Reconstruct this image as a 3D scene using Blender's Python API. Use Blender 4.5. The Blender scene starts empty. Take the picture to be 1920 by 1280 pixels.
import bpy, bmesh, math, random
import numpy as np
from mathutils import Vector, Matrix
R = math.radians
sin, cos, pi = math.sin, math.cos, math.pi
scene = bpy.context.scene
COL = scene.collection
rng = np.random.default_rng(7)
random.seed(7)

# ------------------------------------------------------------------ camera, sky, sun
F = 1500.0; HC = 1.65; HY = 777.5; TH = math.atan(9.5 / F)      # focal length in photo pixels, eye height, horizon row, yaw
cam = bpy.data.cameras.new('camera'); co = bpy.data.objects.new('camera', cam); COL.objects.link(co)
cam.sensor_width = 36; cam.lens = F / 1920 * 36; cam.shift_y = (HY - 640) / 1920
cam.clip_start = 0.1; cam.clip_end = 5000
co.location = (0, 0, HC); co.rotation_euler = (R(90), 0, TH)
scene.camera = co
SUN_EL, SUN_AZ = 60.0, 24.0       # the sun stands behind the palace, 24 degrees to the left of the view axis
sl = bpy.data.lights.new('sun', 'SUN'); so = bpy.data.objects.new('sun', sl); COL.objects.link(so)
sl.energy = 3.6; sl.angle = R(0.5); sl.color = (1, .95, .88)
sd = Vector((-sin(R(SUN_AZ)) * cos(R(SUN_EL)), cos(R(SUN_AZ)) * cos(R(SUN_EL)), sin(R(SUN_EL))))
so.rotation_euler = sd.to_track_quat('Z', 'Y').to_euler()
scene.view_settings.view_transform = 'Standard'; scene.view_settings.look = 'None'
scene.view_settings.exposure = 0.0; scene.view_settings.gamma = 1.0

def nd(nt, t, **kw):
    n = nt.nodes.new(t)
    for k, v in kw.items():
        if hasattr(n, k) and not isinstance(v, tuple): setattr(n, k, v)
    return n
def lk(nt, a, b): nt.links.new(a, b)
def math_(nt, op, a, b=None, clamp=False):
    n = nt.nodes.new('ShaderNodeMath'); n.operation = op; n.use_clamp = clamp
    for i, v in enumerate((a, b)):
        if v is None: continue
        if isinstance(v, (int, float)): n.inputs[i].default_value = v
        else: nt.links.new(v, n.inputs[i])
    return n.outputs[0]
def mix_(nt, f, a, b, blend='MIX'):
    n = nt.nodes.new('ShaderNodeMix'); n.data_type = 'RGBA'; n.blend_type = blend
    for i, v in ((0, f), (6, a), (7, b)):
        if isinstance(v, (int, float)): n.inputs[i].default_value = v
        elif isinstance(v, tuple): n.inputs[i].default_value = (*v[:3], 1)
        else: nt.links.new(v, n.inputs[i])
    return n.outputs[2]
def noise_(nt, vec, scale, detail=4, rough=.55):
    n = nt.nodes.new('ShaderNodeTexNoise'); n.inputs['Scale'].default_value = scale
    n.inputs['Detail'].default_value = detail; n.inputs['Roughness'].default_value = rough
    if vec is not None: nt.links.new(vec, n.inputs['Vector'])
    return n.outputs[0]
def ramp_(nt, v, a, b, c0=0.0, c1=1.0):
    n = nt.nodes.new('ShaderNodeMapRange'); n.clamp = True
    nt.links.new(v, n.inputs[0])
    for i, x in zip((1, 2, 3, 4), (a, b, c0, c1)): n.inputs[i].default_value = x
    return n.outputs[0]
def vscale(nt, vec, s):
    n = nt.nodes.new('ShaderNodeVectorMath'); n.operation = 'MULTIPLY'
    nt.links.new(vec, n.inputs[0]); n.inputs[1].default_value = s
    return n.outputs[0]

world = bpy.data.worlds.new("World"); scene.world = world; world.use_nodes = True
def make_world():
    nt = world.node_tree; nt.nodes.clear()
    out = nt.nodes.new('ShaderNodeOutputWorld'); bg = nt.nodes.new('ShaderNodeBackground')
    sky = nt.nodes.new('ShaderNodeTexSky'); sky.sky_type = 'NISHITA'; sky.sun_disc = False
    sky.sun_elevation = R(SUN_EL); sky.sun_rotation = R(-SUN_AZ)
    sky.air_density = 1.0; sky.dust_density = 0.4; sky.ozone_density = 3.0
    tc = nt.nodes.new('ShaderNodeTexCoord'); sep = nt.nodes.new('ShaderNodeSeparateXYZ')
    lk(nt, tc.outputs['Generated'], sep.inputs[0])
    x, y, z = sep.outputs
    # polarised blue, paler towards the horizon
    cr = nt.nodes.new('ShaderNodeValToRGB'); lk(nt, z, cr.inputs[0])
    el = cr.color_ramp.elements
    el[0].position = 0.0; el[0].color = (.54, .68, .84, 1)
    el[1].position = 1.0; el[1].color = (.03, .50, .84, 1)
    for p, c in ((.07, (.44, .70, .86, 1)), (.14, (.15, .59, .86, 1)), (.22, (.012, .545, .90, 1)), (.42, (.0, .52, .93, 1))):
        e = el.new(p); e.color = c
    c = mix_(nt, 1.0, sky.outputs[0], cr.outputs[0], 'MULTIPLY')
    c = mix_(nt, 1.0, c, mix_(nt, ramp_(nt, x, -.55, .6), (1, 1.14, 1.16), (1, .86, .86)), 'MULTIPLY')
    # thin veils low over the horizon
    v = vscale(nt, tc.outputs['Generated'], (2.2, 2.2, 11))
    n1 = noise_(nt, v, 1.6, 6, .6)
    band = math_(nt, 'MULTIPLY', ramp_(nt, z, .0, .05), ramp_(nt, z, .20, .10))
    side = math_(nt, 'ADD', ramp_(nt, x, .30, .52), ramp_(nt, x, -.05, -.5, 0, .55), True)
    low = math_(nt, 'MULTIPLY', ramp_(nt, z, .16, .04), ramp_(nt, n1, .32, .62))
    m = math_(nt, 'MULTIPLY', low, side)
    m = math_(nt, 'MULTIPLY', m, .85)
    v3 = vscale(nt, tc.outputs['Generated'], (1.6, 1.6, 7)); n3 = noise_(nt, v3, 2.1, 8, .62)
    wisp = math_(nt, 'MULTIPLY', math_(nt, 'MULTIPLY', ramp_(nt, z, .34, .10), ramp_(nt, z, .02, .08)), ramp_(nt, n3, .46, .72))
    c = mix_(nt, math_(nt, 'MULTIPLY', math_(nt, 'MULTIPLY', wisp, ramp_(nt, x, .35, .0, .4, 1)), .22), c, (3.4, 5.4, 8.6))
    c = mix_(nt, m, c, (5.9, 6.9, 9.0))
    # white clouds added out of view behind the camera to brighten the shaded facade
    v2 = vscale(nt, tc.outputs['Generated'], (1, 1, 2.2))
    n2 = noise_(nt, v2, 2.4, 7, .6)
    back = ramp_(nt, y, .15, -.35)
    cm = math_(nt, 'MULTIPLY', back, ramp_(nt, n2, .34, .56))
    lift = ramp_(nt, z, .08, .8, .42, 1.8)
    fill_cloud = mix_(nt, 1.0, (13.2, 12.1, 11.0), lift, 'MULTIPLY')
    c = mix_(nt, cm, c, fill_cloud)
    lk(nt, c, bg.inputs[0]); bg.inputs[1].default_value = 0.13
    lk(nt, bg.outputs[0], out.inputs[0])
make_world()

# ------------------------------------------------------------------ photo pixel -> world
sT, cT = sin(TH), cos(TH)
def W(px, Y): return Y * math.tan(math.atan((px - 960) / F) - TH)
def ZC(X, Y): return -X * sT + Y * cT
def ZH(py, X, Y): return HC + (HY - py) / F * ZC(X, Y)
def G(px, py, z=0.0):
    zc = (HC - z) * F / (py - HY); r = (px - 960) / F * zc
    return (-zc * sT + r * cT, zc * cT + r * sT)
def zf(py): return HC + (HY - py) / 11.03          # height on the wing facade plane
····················
■ Task to carry out:
Beginning at the top of the data, please return every line until and including the line containing "random.seed(7)", copied exactly, and nothing past it.

■ Reply to the exercise:
Reconstruct this image as a 3D scene using Blender's Python API. Use Blender 4.5. The Blender scene starts empty. Take the picture to be 1920 by 1280 pixels.
import bpy, bmesh, math, random
import numpy as np
from mathutils import Vector, Matrix
R = math.radians
sin, cos, pi = math.sin, math.cos, math.pi
scene = bpy.context.scene
COL = scene.collection
rng = np.random.default_rng(7)
random.seed(7)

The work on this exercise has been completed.